Doctoral Student Earns Robert J. Melosh Medal For Computational Mechanics Research

Doctoral Student Earns Robert J. Melosh Medal For Computational Mechanics Research

The Robert J. Melosh Medal Competition, named in honor of a civil engineering professor who pioneered research in the areas of finite element methods and computational mechanics, provides an international forum for students to present their dissertations and showcase their research.

This year, the Robert J. Melosh Medal recipient was Maruti Kumar Mudunuru who earned his doctoral degree in civil and environmental engineering from the Cullen College in the fall of 2015. As a student, Mudunuru worked with his faculty advisor Kalyana Nakshatrala to develop various numerical methodologies to address common subsurface challenges, such as hydraulic fracturing, contaminant transport and bioremediation, a waste management technique that uses organisms to remove or neutralize pollutants.
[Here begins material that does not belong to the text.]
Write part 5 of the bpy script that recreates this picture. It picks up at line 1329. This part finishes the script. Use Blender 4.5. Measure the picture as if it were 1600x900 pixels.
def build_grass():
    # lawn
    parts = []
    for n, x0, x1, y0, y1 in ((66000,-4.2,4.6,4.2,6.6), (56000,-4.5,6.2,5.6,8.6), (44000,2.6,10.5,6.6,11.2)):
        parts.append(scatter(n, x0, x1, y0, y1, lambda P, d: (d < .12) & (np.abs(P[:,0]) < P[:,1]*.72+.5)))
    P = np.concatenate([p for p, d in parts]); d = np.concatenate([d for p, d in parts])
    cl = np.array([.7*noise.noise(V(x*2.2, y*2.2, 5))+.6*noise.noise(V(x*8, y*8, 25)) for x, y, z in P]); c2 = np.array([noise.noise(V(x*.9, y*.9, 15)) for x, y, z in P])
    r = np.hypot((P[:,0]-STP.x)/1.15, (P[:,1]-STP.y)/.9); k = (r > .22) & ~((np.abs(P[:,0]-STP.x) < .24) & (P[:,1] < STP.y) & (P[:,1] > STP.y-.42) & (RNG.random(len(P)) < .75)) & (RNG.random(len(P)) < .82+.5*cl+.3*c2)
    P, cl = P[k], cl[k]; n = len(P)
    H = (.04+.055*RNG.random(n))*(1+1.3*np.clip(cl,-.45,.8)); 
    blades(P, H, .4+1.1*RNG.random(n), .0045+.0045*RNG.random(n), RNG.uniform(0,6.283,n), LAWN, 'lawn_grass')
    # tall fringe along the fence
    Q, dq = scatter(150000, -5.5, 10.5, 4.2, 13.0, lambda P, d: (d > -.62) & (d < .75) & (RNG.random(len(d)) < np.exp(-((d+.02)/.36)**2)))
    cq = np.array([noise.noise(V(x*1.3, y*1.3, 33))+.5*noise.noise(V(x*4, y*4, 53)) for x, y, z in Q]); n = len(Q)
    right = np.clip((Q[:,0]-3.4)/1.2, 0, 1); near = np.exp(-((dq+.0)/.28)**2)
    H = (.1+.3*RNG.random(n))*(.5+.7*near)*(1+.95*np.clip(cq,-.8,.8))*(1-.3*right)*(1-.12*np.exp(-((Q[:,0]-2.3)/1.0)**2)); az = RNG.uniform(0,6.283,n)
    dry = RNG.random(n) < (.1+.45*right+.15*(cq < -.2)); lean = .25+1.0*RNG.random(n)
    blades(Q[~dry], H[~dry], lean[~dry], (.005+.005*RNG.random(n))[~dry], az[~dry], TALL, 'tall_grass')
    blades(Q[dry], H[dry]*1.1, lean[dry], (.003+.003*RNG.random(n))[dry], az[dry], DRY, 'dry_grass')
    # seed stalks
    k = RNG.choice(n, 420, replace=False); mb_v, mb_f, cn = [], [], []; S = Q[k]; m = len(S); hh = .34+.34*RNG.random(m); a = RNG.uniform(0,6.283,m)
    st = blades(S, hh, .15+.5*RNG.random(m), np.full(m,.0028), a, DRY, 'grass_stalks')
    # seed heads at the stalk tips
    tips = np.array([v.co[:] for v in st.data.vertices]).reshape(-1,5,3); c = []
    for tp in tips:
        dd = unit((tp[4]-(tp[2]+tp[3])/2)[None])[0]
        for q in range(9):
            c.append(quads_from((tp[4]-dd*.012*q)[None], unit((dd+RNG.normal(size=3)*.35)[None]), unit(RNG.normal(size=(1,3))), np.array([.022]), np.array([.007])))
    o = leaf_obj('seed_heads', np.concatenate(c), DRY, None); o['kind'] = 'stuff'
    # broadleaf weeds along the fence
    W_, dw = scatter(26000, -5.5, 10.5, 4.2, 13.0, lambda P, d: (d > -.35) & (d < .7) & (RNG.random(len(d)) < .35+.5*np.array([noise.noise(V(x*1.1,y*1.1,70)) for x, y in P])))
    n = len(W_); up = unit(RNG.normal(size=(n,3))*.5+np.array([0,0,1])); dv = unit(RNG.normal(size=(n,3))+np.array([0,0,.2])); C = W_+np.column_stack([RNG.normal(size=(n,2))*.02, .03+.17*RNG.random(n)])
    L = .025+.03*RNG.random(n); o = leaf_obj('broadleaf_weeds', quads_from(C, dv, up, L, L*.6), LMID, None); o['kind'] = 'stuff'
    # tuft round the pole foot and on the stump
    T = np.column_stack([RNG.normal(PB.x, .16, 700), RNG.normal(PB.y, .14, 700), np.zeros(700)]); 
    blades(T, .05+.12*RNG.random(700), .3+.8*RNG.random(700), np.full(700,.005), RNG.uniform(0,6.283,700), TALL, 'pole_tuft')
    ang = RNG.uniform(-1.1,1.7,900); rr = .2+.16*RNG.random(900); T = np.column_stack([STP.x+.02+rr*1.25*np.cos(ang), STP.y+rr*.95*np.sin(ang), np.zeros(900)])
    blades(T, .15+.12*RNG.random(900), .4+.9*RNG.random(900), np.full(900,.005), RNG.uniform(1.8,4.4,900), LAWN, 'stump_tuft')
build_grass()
His dissertation, for which he received the 2015 best dissertation award from the Cullen College, was titled “On Enforcing Maximum Principles and Element-wise Species Balance for Advective-Diffusive-Reactive Systems.”

For the competition, Mudunuru elaborated on the finite element methods connected to this research in a talk titled “Structure-preserving Finite Element Formulations for Advective-Diffusive-Reactive Systems.”